The 41-year-old would seek to get all of the best footballers committed to the cause and to forge a strong link between the team and the support base, he said.

“The likes of Thomas Galligan, James Smith, the older fellas as well, they’d be the first conversations you’d be having, asking them what their ambition is. If they don’t have the ambition to play county football and go to the well again, it’s very difficult for supporters to understand.

“I’m not saying this is the case in Cavan but there is sometimes a disconnect between the supporters, management and players and I would hope you’d be taking the training to different venues around the county, you’d be having open training sessions where players could come down and watch them.

"Because it should be a privilege for the boys to play for the supporters as well and some of the supporters I met when we were in the doldrums of Division 3, I would still meet and speak with.

“It's important to bring the game to the supporters as well and hopefully play an attractive brand without leaving yourself wide open at the back where you get annihilated. It’s about adapting.

“I believe I can do it, unproven or not. I’m not in it for money, I’m in it for the right reasons. I want to win, it doesn’t matter if it’s a game of table tennis, I want to win.

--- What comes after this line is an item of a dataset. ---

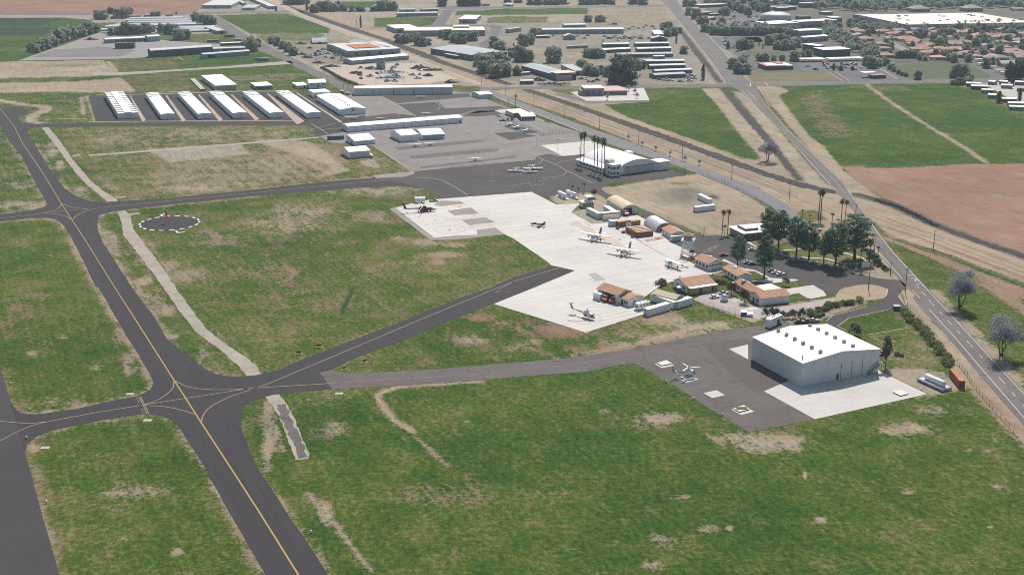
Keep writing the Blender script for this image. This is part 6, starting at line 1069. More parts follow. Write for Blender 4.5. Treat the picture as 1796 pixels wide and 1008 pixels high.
# houses: each with its own roof colour and place
hs = [('T8', 0, 345, 130, TILE2), ('T8', 20, 400, 150, TILE2), ('T8', 75, 435, 150, TILE2), ('T8', 250, 350, 140, TILE3), ('T8', 280, 325, 90, TILE3), ('T8', 425, 345, 140, TILE2), ('T8', 450, 378, 120, TILE3), ('T8', 620, 340, 110, TILE3), ('T8', 790, 340, 140, TILE3), ('T8', 985, 345, 140, TILE2), ('T8', 1200, 345, 100, TILE2), ('T8', 1215, 305, 80, TILE2), ('T8', 1540, 330, 120, TILE2), ('T8', 1740, 300, 80, TILE3),
      ('T8', 770, 395, 110, TILE2), ('T8', 500, 425, 170, TILE3), ('T8', 550, 462, 150, TILE), ('T8', 610, 492, 150, TILE2), ('T8', 670, 520, 110, TILE), ('T8', 770, 512, 110, TILE2), ('T8', 710, 550, 90, TILE2), ('T8', 795, 572, 120, TILE2), ('T8', 820, 632, 165, REDR), ('T8', 250, 490, 120, TILE2), ('T8', 245, 538, 160, TILE2), ('T8', 300, 610, 140, TILE), ('T8', 640, 610, 80, TILE),
      ('T8', 1000, 480, 150, TILE), ('T8', 1030, 540, 100, TILE2), ('T8', 1130, 555, 130, TILE2), ('T8', 1160, 470, 120, TILE), ('T8', 1250, 405, 160, TILE), ('T8', 1520, 405, 190, TILE2), ('T8', 1050, 605, 130, TILE3), ('T8', 1250, 622, 120, TILE2), ('T8', 1400, 620, 150, GRR), ('T8', 1600, 560, 190, TILE2), ('T8', 1700, 610, 120, TILE2), ('T8', 1380, 510, 80, GRR), ('T8', 1560, 700, 200, GRR), ('T8', 1650, 420, 120, DKW), ('T8', 1740, 480, 90, GRR),
      ('T8', 1690, 115, 130, TILE2), ('T8', 1560, 60, 90, TILE3), ('T8', 900, 30, 160, TILE2), ('T8', 1620, 45, 100, TILE3),
      ('T5', 260, 50, 130, TILE3), ('T5', 420, 50, 160, TILE3), ('T5', 600, 48, 90, TILE2), ('T5', 860, 45, 90, TILE2), ('T5', 1030, 42, 140, TILE3), ('T5', 1340, 48, 200, TILE3), ('T5', 10, 68, 90, LGR), ('T4', 1090, 65, 100, TILE2), ('T3', 640, 60, 120, GRR), ('T3', 1050, 118, 60, DKW)]
cn = {TILE2: 'pink tiled', TILE: 'orange tiled', TILE3: 'brown tiled', REDR: 'bright red roofed', GRR: 'grey roofed', LGR: 'pale grey roofed', DKW: 'dark roofed'}
def band(r, yy): return ('just below the mall' if yy < 62 else 'in the middle of the estate' if yy < 90 else 'along the estate edge by the green plot') if r == 'T8' and yy > 40 else ('beyond the mall' if r == 'T8' else 'along the far road by the top edge')
recs = []
for r, a, b, w, rm in hs:
    xx, yy = px(r, a, b); recs.append((band(r, yy), cn[rm], xx, r, a, b, w, rm))
cnt = {}
for k in recs: cnt.setdefault(k[:2], []).append(k[2])
ordn = ['leftmost', 'second', 'third', 'fourth', 'fifth', 'sixth', 'seventh', 'eighth', 'ninth', 'tenth', 'eleventh', 'twelfth', 'thirteenth', 'fourteenth']
rr = random.Random(11)
for k in recs:
    bd, cname, xx, r, a, b, w, rm = k; lst = sorted(cnt[k[:2]]); i = lst.index(xx)
    est = 'estate' in bd or bd == 'just below the mall'
    if est: lab = '%s house among garden trees on the estate' % cname
    elif len(lst) == 1: lab = 'the only %s house %s' % (cname, bd)
    else: lab = '%s%s house %s' % (cname, ', ' + ordn[i] + (' from left,' if i else ','), bd)
    x = B('house', lab, 'house', r, (a, b), (a + w, b + rr.uniform(-3, 3)), (a, b - 12), 3.0, rr.choice(['hip', 'gx', 'hip', 'gy']), rr.uniform(1.8, 2.6), wall=STUC, roofm=rm, ov=.6, D=rr.uniform(11, 15), group='estate houses among the trees' if est else 'houses at the far edge')
    x.panel('door', 'F', .42, .5, 0, 2.1, DOOR); x.windows('F', 2, 1, 2.1, 1.6, .55, .95); x.panel('garage_door', 'F', .05, .3, 0, 2.3, WSH)
# carports of the estate edge and mobile homes far right
mh = [('U2', 580, 500, 300, 'first white mobile home beside the big tree by the street'), ('U2', 690, 560, 330, 'second white mobile home down the field edge'), ('U2', 900, 640, 250, 'third white mobile home with a curved awning'), ('U2', 1040, 460, 130, 'small white caravan behind the first mobile home'), ('U2', 1270, 460, 160, 'white caravan with dark side by the street'), ('U2', 1310, 540, 240, 'white roofed mobile home behind the dark cypress'), ('U2', 1030, 745, 200, 'white mobile home left of the dark cypress column'), ('U2', 1310, 830, 330, 'long white mobile home right of the cypress column'), ('U2', 1460, 920, 340, 'white mobile home nearest the right edge'), ('U2', 1480, 1000, 320, 'cream mobile home at the lower right of the park'), ('U2', 1600, 470, 200, 'pink roofed mobile home near the street corner'), ('U2', 1640, 600, 170, 'dark gabled mobile home at the right edge')]
for i, (r, a, b, w, l) in enumerate(mh):
    x = B('mobile_home', l, 'mobile home', r, (a, b), (a + w, b + 12), (a, b - 40), 2.9, 'gx', .7, wall=[SLW, DKW, SLW][i % 3], roofm=[WR, WR, CR, WR, WR, CR, WR, WR, WR, CR, PALER, GRR][i], ov=.2, D=7.5, group='mobile homes by the green field'); x.windows('F', 3, 1, 2, 1.4); x.panel('door', 'F', .05, .13, 0, 2, DOOR)
for i, (a, b, w) in enumerate(((1280, 648, 90), (1310, 690, 60), (1420, 725, 80), (1490, 760, 90), (1550, 785, 80))):
    q = P('T8', a, b); L_ = w * MPP('T8', a, b); t = thing('carport', ['white carport, farthest of five along the estate lane', 'white carport, second along the estate lane', 'white carport, third along the estate lane', 'white carport, fourth along the estate lane', 'white carport nearest the street in the estate lane'][i], 'carport', q, math.radians(-12), 'estate lane carports'); MB().box(0, 0, 2.5, L_, 5.5, 2.75).build('roof', LGR, t)
    for k in range(3): MB().tube((.3 + k * (L_ - .6) / 2, .4, 0), (.3 + k * (L_ - .6) / 2, .4, 2.5), .12).build('leg', GRY, t)
# ------------------------------------------------------------------ plants
def leafmat(name, dark, light, k=3.0, pos=.5, sc=1.3, trans=.15):
    m, nt, b = newmat(name)
    pos_ = N(nt, 'ShaderNodeNewGeometry').outputs['Position']; oi = N(nt, 'ShaderNodeObjectInfo')
    n1 = noise(nt, pos_, sc, 2, .6); n2 = noise(nt, pos_, sc * .3, 2, .6)
    f = mathn(nt, 'MULTIPLY_ADD', mathn(nt, 'SUBTRACT', n1, pos), k, .35); f = mathn(nt, 'MULTIPLY_ADD', mathn(nt, 'SUBTRACT', n2, .5), 1.2, f)
    f = mathn(nt, 'ADD', f, mathn(nt, 'MULTIPLY_ADD', oi.outputs['Random'], .3, -.15), None, True)
    c = mixc(nt, f, dark, light)
    nt.links.new(c, b.inputs['Base Color']); b.inputs['Roughness'].default_value = .8; b.inputs['Specular IOR Level'].default_value = .15
    tr = N(nt, 'ShaderNodeBsdfTranslucent'); nt.links.new(c, tr.inputs[0]); mx = N(nt, 'ShaderNodeMixShader'); mx.inputs[0].default_value = .4
    nt.links.new(b.outputs[0], mx.inputs[1]); nt.links.new(tr.outputs[0], mx.inputs[2]); nt.links.new(mx.outputs[0], [n for n in nt.nodes if n.type == 'OUTPUT_MATERIAL'][0].inputs[0])
    return m
LF_B = leafmat('broadleaf', (.12, .15, .115), (.62, .66, .52), 4.2, .48, 1.0); LF_P = leafmat('pine_needles', (.085, .15, .10), (.28, .40, .27), 2.2, .5, 1.2); LF_D = leafmat('dark_leaves', (.065, .09, .075), (.27, .32, .25), 2.4, .52, 1.0)
LF_PALM = leafmat('palm_leaf', (.05, .07, .03), (.22, .25, .13), 2.5, .5, 2.0); LF_H = leafmat('hedge_leaves', (.10, .13, .05), (.32, .36, .15), 2.4, .5, 1.2); LF_S = leafmat('silver_twigs', (.22, .22, .25), (.58, .58, .62), 2.4, .5, 1.2); LF_BR = leafmat('brown_leaves', (.07, .055, .035), (.25, .21, .13), 2.4, .5, 1.3)
BARK = mat('bark', (.055, .042, .034), .95, .3, 1.5); BARKG = mat('grey_bark', (.14, .13, .13), .95, .25, 1.5); PTR = mat('palm_trunk', (.11, .085, .065), .95, .25, 1.5)
def leaves(mb, c, rad, n, size, rr, squash=.8, up=.3):
    "a clump of small leaf faces filling an ellipsoid"
    for k in range(n):
        d = Vector((rr.gauss(0, 1), rr.gauss(0, 1), rr.gauss(0, 1))).normalized(); p = Vector(c) + Vector((d.x * rad, d.y * rad, d.z * rad * squash)) * (rr.random() ** .45)
        nrm = (d + Vector((rr.uniform(-.8, .8), rr.uniform(-.8, .8), rr.uniform(-.5, .8) + up))).normalized(); a = nrm.orthogonal().normalized(); b = nrm.cross(a); t = rr.uniform(0, 6.28); s_ = size * rr.uniform(.6, 1.3)
        e1 = (a * math.cos(t) + b * math.sin(t)) * s_; e2 = (b * math.cos(t) - a * math.sin(t)) * s_ * rr.uniform(.45, .8)
        mb.add([p - e1 - e2 * .4, p + e2, p + e1 - e2 * .3, p - e2], [(0, 3, 2, 1)])
def broad_crown(seed, R=4.5, H=9.0, n=1000, size=.5, base=.18, lobes=16):
    rr = random.Random(seed); b = MB(); cz = H * (base + 1) / 2; hz = H * (1 - base) / 2; cl_ = []
    for k in range(lobes):
        a = rr.uniform(0, 6.28); e = rr.uniform(-.75, .95); q = math.sqrt(max(0, 1 - e * e)) * rr.uniform(.55, .85); cl_.append((R * q * math.cos(a), R * q * math.sin(a), cz + hz * e * .72, R * rr.uniform(.28, .46)))
    cl_.append((0, 0, cz, R * .7)); cl_.append((0, 0, cz + hz * .3, R * .6))
    tot = sum(c[3] ** 2 for c in cl_)
    for c in cl_: leaves(b, c[:3], c[3], int(n * c[3] ** 2 / tot), size, rr)
    return b
def trunk(H, r, seed=0, limbs=5, crown=.45, mb=None, reach=2.5):
    rr = random.Random(seed); b = mb or MB(); p = Vector((0, 0, -.1)); k = 5; pts = [p]
    for i in range(k): p = p + Vector((rr.uniform(-.12, .12) * H * .06, rr.uniform(-.12, .12) * H * .06, H / k)); pts.append(p)
    for i in range(k): b.tube(pts[i], pts[i + 1], r * (1 - .16 * i), r * (1 - .16 * (i + 1)), 7)
    for i in range(limbs):
        z = H * rr.uniform(crown, .92); a = rr.uniform(0, 6.28); j = min(k - 1, int(z / H * k)); s_ = pts[j].lerp(pts[j + 1], z / H * k - j); b.tube(s_, s_ + Vector((math.cos(a) * reach, math.sin(a) * reach, reach * .6)), r * .4, r * .12, 5)
    return b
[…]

“I managed my own club, I never took a penny for it, I’m not in it for the money, I want to win. In my opinion, I’ve written about this, the GAA is much more important than any one team or player, it’s bigger than that. People live their lives, book their holidays around football.”

Hughes has observed Cavan closely in recent years and has written about them in his column.

“Mickey Graham taking an Ulster title to Cavan was brilliant and a phenomenal achievement. The flip side of that is that Cavan should never have been relegated to Division 4 either. You would wonder how there were so many extremes in that time.

“But certainly there are players in Cavan and the boys who are away, you’d want to be getting them on board early doors. But they need to be starting in October, November. They need to have a programme and some idea what the goal is which is why Cavan are moving quickly.

“If it doesn’t work out, it doesn’t work out but I’ll not be going for every job that comes up or anything like that. Cavan are a big strong team and I always felt they have potential."